Le oscillazioni nel numero di chi destina a quel partito una quota sia pure modesta della propria Irpef sono però sintomi di cambiamenti d’umore degli elettori. Negli anni di prima applicazione della regola il segretario era Renzi e nel 2017 si è toccato il record assoluto del numero di versamenti: 602.490. L’anno seguente, con la segreteria di Maurizio Martina, il crollo a 487.748. La ripresa nel 2019, con Nicola Zingaretti: quasi 85 mila dichiarazioni Irpef riconquistate, ma 75.822 perse l’anno seguente. E di nuovo un calo di circa 33 mila in corrispondenza del passaggio di consegne da Zingaretti a Enrico Letta, fino al minimo storico di 464.074 contribuenti.
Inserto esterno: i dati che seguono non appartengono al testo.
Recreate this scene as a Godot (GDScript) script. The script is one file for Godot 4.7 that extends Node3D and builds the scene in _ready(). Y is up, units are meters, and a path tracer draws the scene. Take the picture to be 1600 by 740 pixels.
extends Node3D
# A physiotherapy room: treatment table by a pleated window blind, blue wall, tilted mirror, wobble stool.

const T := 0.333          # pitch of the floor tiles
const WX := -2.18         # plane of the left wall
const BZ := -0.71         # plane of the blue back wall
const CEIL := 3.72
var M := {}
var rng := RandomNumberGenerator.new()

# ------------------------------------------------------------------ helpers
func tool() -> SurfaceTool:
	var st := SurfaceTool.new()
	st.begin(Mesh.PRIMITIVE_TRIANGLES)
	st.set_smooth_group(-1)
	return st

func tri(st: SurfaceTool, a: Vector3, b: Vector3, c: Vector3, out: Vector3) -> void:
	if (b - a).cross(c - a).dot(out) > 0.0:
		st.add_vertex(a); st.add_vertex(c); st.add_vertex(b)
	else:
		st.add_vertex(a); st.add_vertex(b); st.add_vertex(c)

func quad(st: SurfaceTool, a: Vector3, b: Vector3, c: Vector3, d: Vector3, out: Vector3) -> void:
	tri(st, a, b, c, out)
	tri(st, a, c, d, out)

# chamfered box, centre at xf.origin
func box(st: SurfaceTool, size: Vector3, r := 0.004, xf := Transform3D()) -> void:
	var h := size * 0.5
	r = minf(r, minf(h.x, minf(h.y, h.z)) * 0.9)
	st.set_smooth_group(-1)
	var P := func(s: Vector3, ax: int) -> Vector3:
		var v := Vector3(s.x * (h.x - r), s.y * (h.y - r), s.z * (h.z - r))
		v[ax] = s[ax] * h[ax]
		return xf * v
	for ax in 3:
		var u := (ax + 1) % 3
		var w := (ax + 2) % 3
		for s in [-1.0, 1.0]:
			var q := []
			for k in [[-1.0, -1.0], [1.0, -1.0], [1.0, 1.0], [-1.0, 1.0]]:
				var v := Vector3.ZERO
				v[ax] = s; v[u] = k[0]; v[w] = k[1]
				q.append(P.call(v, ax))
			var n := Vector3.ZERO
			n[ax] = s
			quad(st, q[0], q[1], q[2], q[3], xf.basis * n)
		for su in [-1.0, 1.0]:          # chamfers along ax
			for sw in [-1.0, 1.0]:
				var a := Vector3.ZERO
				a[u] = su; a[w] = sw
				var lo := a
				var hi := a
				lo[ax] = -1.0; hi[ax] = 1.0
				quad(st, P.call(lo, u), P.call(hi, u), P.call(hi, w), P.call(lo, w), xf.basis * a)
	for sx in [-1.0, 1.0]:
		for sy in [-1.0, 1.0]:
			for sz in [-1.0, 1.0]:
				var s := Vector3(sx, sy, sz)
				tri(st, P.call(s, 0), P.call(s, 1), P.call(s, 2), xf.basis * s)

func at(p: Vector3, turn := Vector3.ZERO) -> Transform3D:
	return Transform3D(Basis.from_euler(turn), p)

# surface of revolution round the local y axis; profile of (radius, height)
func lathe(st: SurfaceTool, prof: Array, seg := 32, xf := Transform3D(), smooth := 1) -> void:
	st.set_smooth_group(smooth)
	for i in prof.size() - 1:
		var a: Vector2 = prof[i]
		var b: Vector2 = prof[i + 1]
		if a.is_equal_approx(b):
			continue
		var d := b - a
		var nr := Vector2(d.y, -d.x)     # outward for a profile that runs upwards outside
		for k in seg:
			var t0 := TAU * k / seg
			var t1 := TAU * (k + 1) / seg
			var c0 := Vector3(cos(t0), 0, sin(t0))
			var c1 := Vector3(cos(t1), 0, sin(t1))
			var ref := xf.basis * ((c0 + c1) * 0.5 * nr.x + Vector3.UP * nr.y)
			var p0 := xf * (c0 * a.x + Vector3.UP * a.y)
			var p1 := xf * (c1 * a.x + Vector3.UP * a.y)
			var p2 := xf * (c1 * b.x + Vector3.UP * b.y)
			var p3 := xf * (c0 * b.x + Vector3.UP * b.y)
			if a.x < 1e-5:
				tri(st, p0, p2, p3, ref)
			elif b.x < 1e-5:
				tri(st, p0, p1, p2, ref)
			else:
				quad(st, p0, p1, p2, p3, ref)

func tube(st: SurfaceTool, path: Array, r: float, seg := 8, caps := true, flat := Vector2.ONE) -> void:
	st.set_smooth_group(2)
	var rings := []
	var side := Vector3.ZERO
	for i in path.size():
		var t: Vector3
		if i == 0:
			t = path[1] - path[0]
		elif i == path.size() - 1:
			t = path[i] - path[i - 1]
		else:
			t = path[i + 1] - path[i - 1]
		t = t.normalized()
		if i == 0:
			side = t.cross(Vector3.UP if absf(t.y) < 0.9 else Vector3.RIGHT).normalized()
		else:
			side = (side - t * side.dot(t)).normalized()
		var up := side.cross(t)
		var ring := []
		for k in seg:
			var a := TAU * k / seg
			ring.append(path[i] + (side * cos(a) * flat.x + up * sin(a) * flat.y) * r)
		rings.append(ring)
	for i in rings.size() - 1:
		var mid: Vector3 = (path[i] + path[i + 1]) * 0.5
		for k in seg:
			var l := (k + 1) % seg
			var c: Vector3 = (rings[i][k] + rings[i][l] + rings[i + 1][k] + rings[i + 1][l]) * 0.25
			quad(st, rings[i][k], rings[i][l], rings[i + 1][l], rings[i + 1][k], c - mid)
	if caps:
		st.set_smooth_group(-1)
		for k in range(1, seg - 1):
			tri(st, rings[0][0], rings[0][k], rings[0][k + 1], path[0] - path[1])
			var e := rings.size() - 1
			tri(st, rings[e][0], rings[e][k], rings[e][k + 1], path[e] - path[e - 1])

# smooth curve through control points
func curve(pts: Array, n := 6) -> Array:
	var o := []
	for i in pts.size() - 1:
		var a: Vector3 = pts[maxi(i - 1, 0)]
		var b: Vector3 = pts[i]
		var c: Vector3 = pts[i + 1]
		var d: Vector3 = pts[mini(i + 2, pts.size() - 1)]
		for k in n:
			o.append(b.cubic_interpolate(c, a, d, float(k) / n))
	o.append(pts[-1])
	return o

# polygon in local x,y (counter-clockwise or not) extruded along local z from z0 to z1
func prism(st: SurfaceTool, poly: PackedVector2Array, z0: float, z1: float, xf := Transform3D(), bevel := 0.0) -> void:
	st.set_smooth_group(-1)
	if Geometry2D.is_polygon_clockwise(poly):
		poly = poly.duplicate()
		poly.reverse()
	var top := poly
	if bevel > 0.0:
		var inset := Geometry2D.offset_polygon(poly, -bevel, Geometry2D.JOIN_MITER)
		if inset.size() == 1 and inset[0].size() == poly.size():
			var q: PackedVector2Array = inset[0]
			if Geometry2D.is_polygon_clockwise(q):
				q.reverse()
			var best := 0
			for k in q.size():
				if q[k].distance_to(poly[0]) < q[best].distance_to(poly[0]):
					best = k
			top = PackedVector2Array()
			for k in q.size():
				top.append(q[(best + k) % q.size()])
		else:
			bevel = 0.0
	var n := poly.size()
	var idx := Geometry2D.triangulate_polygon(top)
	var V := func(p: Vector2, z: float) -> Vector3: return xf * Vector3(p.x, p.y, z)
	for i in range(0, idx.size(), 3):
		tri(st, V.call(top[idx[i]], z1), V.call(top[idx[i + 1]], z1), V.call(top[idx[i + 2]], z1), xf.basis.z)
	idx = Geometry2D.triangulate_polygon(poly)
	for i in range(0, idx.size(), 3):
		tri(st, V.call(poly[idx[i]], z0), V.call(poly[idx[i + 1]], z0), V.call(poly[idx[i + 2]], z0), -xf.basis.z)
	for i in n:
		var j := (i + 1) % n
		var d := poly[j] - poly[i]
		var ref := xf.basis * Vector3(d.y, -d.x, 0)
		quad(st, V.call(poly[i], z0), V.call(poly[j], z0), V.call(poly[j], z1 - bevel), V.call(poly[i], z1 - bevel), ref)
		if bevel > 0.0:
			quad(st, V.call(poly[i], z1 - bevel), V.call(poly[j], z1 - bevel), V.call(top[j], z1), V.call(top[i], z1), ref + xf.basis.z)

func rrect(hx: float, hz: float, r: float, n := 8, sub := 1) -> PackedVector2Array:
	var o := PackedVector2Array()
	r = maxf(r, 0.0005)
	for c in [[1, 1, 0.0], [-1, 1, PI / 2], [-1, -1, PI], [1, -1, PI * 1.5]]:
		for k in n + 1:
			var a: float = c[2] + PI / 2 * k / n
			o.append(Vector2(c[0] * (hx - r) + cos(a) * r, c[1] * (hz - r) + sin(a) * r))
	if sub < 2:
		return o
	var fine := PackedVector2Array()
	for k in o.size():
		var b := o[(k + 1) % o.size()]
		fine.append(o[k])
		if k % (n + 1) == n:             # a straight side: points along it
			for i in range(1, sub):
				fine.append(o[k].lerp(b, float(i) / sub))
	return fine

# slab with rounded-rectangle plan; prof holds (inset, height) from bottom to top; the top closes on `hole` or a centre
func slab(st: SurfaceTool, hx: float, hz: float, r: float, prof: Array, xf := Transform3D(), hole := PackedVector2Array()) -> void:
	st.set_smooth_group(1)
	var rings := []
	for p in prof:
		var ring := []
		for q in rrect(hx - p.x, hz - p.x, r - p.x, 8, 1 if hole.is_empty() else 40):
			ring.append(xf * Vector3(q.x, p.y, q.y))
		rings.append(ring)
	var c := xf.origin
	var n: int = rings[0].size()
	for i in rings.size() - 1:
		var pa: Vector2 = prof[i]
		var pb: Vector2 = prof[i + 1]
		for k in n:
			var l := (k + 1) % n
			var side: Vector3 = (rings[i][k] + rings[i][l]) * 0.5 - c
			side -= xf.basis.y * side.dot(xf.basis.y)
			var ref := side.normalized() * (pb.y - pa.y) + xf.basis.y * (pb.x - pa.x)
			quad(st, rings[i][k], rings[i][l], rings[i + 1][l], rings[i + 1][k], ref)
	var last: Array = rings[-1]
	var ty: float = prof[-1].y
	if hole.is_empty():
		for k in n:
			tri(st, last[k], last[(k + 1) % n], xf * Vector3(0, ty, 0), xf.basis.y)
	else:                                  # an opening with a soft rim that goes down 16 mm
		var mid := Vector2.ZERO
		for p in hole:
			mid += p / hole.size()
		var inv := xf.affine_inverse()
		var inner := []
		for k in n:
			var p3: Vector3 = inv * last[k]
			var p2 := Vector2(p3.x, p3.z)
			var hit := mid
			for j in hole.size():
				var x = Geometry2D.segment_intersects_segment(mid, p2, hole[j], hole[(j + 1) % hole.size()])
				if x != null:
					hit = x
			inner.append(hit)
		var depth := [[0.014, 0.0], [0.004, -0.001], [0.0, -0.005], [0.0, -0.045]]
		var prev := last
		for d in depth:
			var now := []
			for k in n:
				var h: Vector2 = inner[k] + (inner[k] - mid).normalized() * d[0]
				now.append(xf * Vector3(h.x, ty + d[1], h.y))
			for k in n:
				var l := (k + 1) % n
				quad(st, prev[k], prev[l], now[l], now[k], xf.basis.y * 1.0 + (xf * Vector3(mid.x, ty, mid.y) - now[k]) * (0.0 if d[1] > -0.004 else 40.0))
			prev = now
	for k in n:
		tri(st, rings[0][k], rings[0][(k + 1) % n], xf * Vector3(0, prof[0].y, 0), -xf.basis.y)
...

Il 23 per cento in meno rispetto a Renzi. L’anno scorso, ancora Letta alla segreteria, il totalizzatore si è fermato a 475.808. Secondo Fina i dati provvisori di quest’anno starebbero a indicare per Elly Schlein un recupero di circa 60 mila opzioni e 700 mila euro. Auguri.

 

Ma di sicuro c’è che la fetta di contribuenti italiani disposti a dare il proprio 2 per mille dell’Irpef al Pd si è andata sempre più riducendo. All’inizio superava il 50 per cento. Poi è scesa con Martina sotto il 45. Quindi al 36 di Zingaretti. E al 33 di Letta. Una marcia di avvicinamento preoccupante al peso reale del partito.